**Job**: For each line of the data below that holds "scene", copy the line.
=== Data provided ===
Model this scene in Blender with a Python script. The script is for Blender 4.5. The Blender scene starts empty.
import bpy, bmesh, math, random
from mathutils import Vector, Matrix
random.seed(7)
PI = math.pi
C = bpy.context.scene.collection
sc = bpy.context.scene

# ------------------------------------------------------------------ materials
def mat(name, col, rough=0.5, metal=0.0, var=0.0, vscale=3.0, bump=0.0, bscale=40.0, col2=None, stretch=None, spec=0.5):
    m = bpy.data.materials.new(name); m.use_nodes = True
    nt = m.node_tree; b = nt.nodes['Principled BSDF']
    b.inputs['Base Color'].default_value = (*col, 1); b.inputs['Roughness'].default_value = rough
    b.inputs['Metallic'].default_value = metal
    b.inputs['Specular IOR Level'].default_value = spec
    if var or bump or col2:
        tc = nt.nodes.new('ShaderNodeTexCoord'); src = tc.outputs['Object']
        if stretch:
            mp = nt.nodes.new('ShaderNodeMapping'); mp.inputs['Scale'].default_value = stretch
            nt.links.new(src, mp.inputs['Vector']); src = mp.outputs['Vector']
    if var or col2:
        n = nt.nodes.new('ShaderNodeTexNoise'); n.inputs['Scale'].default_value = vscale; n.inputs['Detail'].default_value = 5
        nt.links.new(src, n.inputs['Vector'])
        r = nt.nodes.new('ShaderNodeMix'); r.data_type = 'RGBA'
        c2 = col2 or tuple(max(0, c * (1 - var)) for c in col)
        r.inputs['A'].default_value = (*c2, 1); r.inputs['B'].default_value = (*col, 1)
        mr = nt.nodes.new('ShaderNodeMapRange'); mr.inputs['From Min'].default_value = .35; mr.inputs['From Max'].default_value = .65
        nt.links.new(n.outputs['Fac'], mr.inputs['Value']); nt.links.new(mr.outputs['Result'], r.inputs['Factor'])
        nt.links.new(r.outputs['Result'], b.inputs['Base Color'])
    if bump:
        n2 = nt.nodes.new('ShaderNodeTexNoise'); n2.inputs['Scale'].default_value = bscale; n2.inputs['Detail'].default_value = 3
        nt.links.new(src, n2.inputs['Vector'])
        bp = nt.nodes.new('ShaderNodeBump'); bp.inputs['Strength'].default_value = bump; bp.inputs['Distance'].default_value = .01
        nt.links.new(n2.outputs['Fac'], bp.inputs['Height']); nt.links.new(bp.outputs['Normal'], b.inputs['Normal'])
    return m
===
**Exercise output**:
Model this scene in Blender with a Python script. The script is for Blender 4.5. The Blender scene starts empty.
C = bpy.context.scene.collection
sc = bpy.context.scene